In our household, the sinister knife is the one designed for the right-handed user.
Since 1999, the Gourmensch mocked me for not being able to cut a straight line in a loaf of bread. I would pull out the long, serrated bread knife that we always used, when I was a kid, for slicing loaves of challah, and I would then very carefully slice these weirdly angled pieces of bread. And he’d go nuts. “WHY can’t you cut a STRAIGHT SLICE?” he’d ask. And he would take the knife and cut one corrective slice from the loaf, and then do the rest: nice, evenly sided slices of bread.
It dawned on me after a while that the problem wasn’t me, it was the knife, that the blade was handed. Specifically, right-handed. I said as much to my husband, who mocked me. He said it was a dumb idea, and that I just didn’t know how to cut bread. “Knives aren’t handed,” he said — but he’s right handed, so of course he’s never given it a moment’s thought. It’s a “history is written by the victors” moment. Right handed people never grasp (ahem) the issues that left-handed people have to deal with literally every day — big or small. The left-handed person working in the kitchen, in particular, learns to adjust or accept a thousand small nuisances because kitchen implements aren’t always really neutral, when it comes to handedness. It’s not just knives. It’s the handles on measuring cups, the way the can opener works, even the layouts of kitchens. But this is a larger subject I’m not going to tackle now. Now, we’re talking about serrated bread knives.
The matter began to come up more frequently, as years went by and our household changed. We had a child, and began to do Shabbat dinner most Friday nights. This led to a lot of badly sliced challahs. Then I started to bake most of our bread again: even more badly sliced bread. Our daughter would watch, wide-eyed, as the Gourmensch and I bickered over slicing bread. I finally said, “YOU can slice ALL THE BREAD.”

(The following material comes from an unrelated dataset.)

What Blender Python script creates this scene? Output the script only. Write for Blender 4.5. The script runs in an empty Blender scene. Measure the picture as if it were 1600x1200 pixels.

And then last year, at Christmas, he presented me with a special gift: a left-handed serrated bread knife. He said, “I went online and read about it and it turns out you were right, that the knives are handed. So I bought you a special bread knife.” And when I slice bread with it, I get nice even slices…. and the Gourmensch gets weirdly angled slices. I could have lived my whole life without this knife, and it really would have been okay with me — the funny slices weren’t making me miserable — but I have to say it’s really nice, now that I make perfect pains de mie, that I can make perfect, gorgeous slices.